During my time at U at Albany, favorite issues were the ones devoted to Ethel Schwabacher (Volume IX, Numbers 1 & 2) and Avant-Garde Writing (Volume XIII, Numbers 1 & 2). Kudos to the managing editors of those issues: Wilma Kahn and Catherine Sustana.

I love thinking of Schwabaacher’s “Antigone” (1971) next to Carolee Schneemann “Fresh Blood: A Dream Morphology (1990). Their reinvention of women’s mythologies reverberated through contributors’ work. 

I was lucky to have several poems from my collection Cultivating Excess in Volume IX and the piece “Reading Chora? (A Condensed Duet)” in Volume XIII. The duet was a textjam of Rachel Blau DuPlessis’ (via Kristeva) “Language Acquisition” and Jorie Graham’s “Self Portrait as Demeter & Persephone.”

1995. The Little Magazine, Volume 21.

When I was a doctoral student at the University of Albany, I had the good fortune of being Poetry Editor for Volume 16 of The Little Magazine and Co-Editor with Jan Ramjerdi for Volume 17. But the real exciting time for the magazine was when it…

When I was a doctoral student at the University of Albany, I had the good fortune of being Poetry Editor for Volume 16 of The Little Magazine and Co-Editor with Jan Ramjerdi for Volume 17But the real exciting time for the magazine was when it went digital under the editorship of Chris Funkhouser, Belle Gironda and Ben Henry. I am still hunting for online versions.  No luck. Our early experiments with hypertext are lost? 

I particularly mourn the loss of the online The Little Magazine Volume 21.3, MAPPING, which included my piece “Door Where Carol Merrill is Still Standing.” Luckily, scholar Karin Sanders wrote about the piece while it was still online. See Bodies in the Bog and the Archaeological Imagination“If you click on Anderson Moseman’s cyber poem door, you can read about the obedient Carol Merrill; known by a generation of Americans as the quintessentially smiling but mute TV game hostess whose gesture toward the doors (in Moseman’s optic) become a spectacle of sacrifice, not of the bog girl but of the participating ‘victim’ in the greed play of consumerism. If you choose the wrong door and win a goat instead of a car you are, so to speak, sacrificed to the laughter of the audience and viewers. That’s the name of the game. In that game, the bog girl challenges the slick host, Monty Hall, as the poem insinuates a carnality of sacrifice different than one to which she was submitted two thousand years ago.” Luckily the text of the poem survives in my collection PERSONA.

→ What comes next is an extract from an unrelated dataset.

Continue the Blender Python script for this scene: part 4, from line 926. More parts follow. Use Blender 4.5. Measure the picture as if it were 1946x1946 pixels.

Thanks to Chris Funkhouser, 150 video and audio files from Volume 21 of have been salvaged. Funkhouser talks about how co-editor/producers Belle Gironda and Ben Henry made of this CD-ROM in an article on Jacket2: “The CD-ROM publication, The Little Magazine, Volume 21 (1995), featuring 77 artists, contains 127 audio (.wav) files, many which I recorded; an entire section of the project was devoted to vocal readings, including recordings of John Clarke, Harvey Brown, Robert Grenier, Pierre Joris, Jed Rasula, and Chuck Stein. Unfortunately, the disc does not function on today’s 64 bit Windows systems, which means it is unplayable as originally designed.”

Recordings of my poems in Volume 21, “Woman Eating a Grape” and “Woman Eating a Cyst,” can be accessed in the drop down menu here at Funkhouser's We Press. Gone are the visuals: Angelina Marino’s painting “Woman Eating a Grape” and the ultrasound of my right breast, but having audio is a gift. Thank you Chris Funkhouser.